The data below must be copied in full and without any change.

▬▬▬▬▬▬▬▬▬▬

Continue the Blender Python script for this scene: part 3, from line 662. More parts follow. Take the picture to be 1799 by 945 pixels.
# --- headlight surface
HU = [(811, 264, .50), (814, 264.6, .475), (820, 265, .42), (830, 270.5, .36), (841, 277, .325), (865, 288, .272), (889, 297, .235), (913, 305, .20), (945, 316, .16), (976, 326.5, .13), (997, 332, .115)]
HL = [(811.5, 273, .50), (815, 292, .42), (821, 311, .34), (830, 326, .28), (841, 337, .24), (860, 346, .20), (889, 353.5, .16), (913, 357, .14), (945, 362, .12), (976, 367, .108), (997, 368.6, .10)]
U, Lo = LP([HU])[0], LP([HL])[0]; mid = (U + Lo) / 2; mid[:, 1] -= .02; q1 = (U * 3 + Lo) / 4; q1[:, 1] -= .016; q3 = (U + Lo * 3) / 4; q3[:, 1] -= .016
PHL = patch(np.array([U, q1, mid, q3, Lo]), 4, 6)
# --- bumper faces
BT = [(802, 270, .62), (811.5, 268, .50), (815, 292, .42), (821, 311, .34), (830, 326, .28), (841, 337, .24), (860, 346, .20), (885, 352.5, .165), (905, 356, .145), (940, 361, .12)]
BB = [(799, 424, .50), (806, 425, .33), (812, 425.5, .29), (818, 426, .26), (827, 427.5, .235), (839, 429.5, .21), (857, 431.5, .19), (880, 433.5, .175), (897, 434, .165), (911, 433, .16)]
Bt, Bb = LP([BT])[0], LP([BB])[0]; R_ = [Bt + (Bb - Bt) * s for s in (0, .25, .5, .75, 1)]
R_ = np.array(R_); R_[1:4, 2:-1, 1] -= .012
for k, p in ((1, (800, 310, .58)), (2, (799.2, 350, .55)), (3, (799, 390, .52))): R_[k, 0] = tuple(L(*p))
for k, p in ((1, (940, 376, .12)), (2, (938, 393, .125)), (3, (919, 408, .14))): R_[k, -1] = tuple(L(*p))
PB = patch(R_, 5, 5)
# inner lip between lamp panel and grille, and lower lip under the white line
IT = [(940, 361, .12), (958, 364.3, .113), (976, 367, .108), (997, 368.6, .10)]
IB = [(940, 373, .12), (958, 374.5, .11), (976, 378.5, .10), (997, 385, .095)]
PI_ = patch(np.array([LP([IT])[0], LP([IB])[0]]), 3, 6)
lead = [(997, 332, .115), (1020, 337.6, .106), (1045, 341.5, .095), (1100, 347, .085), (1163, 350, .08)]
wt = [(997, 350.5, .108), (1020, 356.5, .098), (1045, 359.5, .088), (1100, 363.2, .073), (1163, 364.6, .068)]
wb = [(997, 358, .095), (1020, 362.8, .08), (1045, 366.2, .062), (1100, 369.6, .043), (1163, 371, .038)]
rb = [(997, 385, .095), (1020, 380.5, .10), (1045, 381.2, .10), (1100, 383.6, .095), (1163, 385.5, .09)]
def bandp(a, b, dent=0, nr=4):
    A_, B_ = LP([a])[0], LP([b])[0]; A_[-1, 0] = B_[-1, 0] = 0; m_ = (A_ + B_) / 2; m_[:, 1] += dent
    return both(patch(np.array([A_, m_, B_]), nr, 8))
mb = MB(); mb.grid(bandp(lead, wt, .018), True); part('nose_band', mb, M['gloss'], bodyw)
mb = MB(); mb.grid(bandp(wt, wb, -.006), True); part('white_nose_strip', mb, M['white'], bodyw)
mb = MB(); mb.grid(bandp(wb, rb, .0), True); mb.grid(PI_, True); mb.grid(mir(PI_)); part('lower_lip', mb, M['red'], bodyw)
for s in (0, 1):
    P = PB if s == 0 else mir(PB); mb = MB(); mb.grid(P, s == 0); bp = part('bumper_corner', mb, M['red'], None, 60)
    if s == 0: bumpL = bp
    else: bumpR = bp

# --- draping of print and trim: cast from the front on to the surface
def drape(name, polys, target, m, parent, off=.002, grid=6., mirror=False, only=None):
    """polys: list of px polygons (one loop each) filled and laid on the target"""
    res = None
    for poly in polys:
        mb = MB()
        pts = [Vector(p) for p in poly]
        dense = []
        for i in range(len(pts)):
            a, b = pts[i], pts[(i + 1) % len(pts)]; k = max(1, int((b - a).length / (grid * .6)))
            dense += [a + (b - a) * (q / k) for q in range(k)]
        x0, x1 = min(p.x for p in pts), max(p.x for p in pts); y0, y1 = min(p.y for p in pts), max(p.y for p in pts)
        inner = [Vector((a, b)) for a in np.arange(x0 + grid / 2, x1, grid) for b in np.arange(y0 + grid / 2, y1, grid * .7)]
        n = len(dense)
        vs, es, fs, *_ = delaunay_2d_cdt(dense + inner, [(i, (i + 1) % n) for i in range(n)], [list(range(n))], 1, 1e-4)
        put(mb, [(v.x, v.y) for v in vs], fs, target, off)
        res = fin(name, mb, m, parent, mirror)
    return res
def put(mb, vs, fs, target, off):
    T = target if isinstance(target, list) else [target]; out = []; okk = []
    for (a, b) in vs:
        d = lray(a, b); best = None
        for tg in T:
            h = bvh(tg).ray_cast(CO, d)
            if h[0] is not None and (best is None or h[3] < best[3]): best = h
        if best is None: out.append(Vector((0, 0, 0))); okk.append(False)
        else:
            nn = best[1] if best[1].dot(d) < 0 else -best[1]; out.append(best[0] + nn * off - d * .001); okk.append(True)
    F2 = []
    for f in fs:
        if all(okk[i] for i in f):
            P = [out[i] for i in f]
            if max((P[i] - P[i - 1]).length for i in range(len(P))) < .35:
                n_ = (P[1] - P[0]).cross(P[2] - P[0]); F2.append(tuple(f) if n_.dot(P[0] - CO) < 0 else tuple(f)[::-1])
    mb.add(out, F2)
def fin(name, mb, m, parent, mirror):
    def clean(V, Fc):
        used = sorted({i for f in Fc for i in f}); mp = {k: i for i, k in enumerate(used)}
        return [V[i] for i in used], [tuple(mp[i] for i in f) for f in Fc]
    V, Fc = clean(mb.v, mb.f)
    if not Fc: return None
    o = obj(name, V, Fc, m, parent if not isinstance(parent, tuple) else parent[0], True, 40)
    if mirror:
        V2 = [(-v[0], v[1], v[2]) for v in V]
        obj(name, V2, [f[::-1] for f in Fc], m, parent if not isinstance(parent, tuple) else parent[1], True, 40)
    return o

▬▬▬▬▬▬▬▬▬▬

- [Complete response]
Continue the Blender Python script for this scene: part 3, from line 662. More parts follow. Take the picture to be 1799 by 945 pixels.
# --- headlight surface
HU = [(811, 264, .50), (814, 264.6, .475), (820, 265, .42), (830, 270.5, .36), (841, 277, .325), (865, 288, .272), (889, 297, .235), (913, 305, .20), (945, 316, .16), (976, 326.5, .13), (997, 332, .115)]
HL = [(811.5, 273, .50), (815, 292, .42), (821, 311, .34), (830, 326, .28), (841, 337, .24), (860, 346, .20), (889, 353.5, .16), (913, 357, .14), (945, 362, .12), (976, 367, .108), (997, 368.6, .10)]
U, Lo = LP([HU])[0], LP([HL])[0]; mid = (U + Lo) / 2; mid[:, 1] -= .02; q1 = (U * 3 + Lo) / 4; q1[:, 1] -= .016; q3 = (U + Lo * 3) / 4; q3[:, 1] -= .016
PHL = patch(np.array([U, q1, mid, q3, Lo]), 4, 6)
# --- bumper faces
BT = [(802, 270, .62), (811.5, 268, .50), (815, 292, .42), (821, 311, .34), (830, 326, .28), (841, 337, .24), (860, 346, .20), (885, 352.5, .165), (905, 356, .145), (940, 361, .12)]
BB = [(799, 424, .50), (806, 425, .33), (812, 425.5, .29), (818, 426, .26), (827, 427.5, .235), (839, 429.5, .21), (857, 431.5, .19), (880, 433.5, .175), (897, 434, .165), (911, 433, .16)]
Bt, Bb = LP([BT])[0], LP([BB])[0]; R_ = [Bt + (Bb - Bt) * s for s in (0, .25, .5, .75, 1)]
R_ = np.array(R_); R_[1:4, 2:-1, 1] -= .012
for k, p in ((1, (800, 310, .58)), (2, (799.2, 350, .55)), (3, (799, 390, .52))): R_[k, 0] = tuple(L(*p))
for k, p in ((1, (940, 376, .12)), (2, (938, 393, .125)), (3, (919, 408, .14))): R_[k, -1] = tuple(L(*p))
PB = patch(R_, 5, 5)
# inner lip between lamp panel and grille, and lower lip under the white line
IT = [(940, 361, .12), (958, 364.3, .113), (976, 367, .108), (997, 368.6, .10)]
IB = [(940, 373, .12), (958, 374.5, .11), (976, 378.5, .10), (997, 385, .095)]
PI_ = patch(np.array([LP([IT])[0], LP([IB])[0]]), 3, 6)
lead = [(997, 332, .115), (1020, 337.6, .106), (1045, 341.5, .095), (1100, 347, .085), (1163, 350, .08)]
wt = [(997, 350.5, .108), (1020, 356.5, .098), (1045, 359.5, .088), (1100, 363.2, .073), (1163, 364.6, .068)]
wb = [(997, 358, .095), (1020, 362.8, .08), (1045, 366.2, .062), (1100, 369.6, .043), (1163, 371, .038)]
rb = [(997, 385, .095), (1020, 380.5, .10), (1045, 381.2, .10), (1100, 383.6, .095), (1163, 385.5, .09)]
def bandp(a, b, dent=0, nr=4):
    A_, B_ = LP([a])[0], LP([b])[0]; A_[-1, 0] = B_[-1, 0] = 0; m_ = (A_ + B_) / 2; m_[:, 1] += dent
    return both(patch(np.array([A_, m_, B_]), nr, 8))
mb = MB(); mb.grid(bandp(lead, wt, .018), True); part('nose_band', mb, M['gloss'], bodyw)
mb = MB(); mb.grid(bandp(wt, wb, -.006), True); part('white_nose_strip', mb, M['white'], bodyw)
mb = MB(); mb.grid(bandp(wb, rb, .0), True); mb.grid(PI_, True); mb.grid(mir(PI_)); part('lower_lip', mb, M['red'], bodyw)
for s in (0, 1):
    P = PB if s == 0 else mir(PB); mb = MB(); mb.grid(P, s == 0); bp = part('bumper_corner', mb, M['red'], None, 60)
    if s == 0: bumpL = bp
    else: bumpR = bp

# --- draping of print and trim: cast from the front on to the surface
def drape(name, polys, target, m, parent, off=.002, grid=6., mirror=False, only=None):
    """polys: list of px polygons (one loop each) filled and laid on the target"""
    res = None
    for poly in polys:
        mb = MB()
        pts = [Vector(p) for p in poly]
        dense = []
        for i in range(len(pts)):
            a, b = pts[i], pts[(i + 1) % len(pts)]; k = max(1, int((b - a).length / (grid * .6)))
            dense += [a + (b - a) * (q / k) for q in range(k)]
        x0, x1 = min(p.x for p in pts), max(p.x for p in pts); y0, y1 = min(p.y for p in pts), max(p.y for p in pts)
        inner = [Vector((a, b)) for a in np.arange(x0 + grid / 2, x1, grid) for b in np.arange(y0 + grid / 2, y1, grid * .7)]
        n = len(dense)
        vs, es, fs, *_ = delaunay_2d_cdt(dense + inner, [(i, (i + 1) % n) for i in range(n)], [list(range(n))], 1, 1e-4)
        put(mb, [(v.x, v.y) for v in vs], fs, target, off)
        res = fin(name, mb, m, parent, mirror)
    return res
def put(mb, vs, fs, target, off):
    T = target if isinstance(target, list) else [target]; out = []; okk = []
    for (a, b) in vs:
        d = lray(a, b); best = None
        for tg in T:
            h = bvh(tg).ray_cast(CO, d)
            if h[0] is not None and (best is None or h[3] < best[3]): best = h
        if best is None: out.append(Vector((0, 0, 0))); okk.append(False)
        else:
            nn = best[1] if best[1].dot(d) < 0 else -best[1]; out.append(best[0] + nn * off - d * .001); okk.append(True)
    F2 = []
    for f in fs:
        if all(okk[i] for i in f):
            P = [out[i] for i in f]
            if max((P[i] - P[i - 1]).length for i in range(len(P))) < .35:
                n_ = (P[1] - P[0]).cross(P[2] - P[0]); F2.append(tuple(f) if n_.dot(P[0] - CO) < 0 else tuple(f)[::-1])
    mb.add(out, F2)
def fin(name, mb, m, parent, mirror):
    def clean(V, Fc):
        used = sorted({i for f in Fc for i in f}); mp = {k: i for i, k in enumerate(used)}
        return [V[i] for i in used], [tuple(mp[i] for i in f) for f in Fc]
    V, Fc = clean(mb.v, mb.f)
    if not Fc: return None
    o = obj(name, V, Fc, m, parent if not isinstance(parent, tuple) else parent[0], True, 40)
    if mirror:
        V2 = [(-v[0], v[1], v[2]) for v in V]
        obj(name, V2, [f[::-1] for f in Fc], m, parent if not isinstance(parent, tuple) else parent[1], True, 40)
    return o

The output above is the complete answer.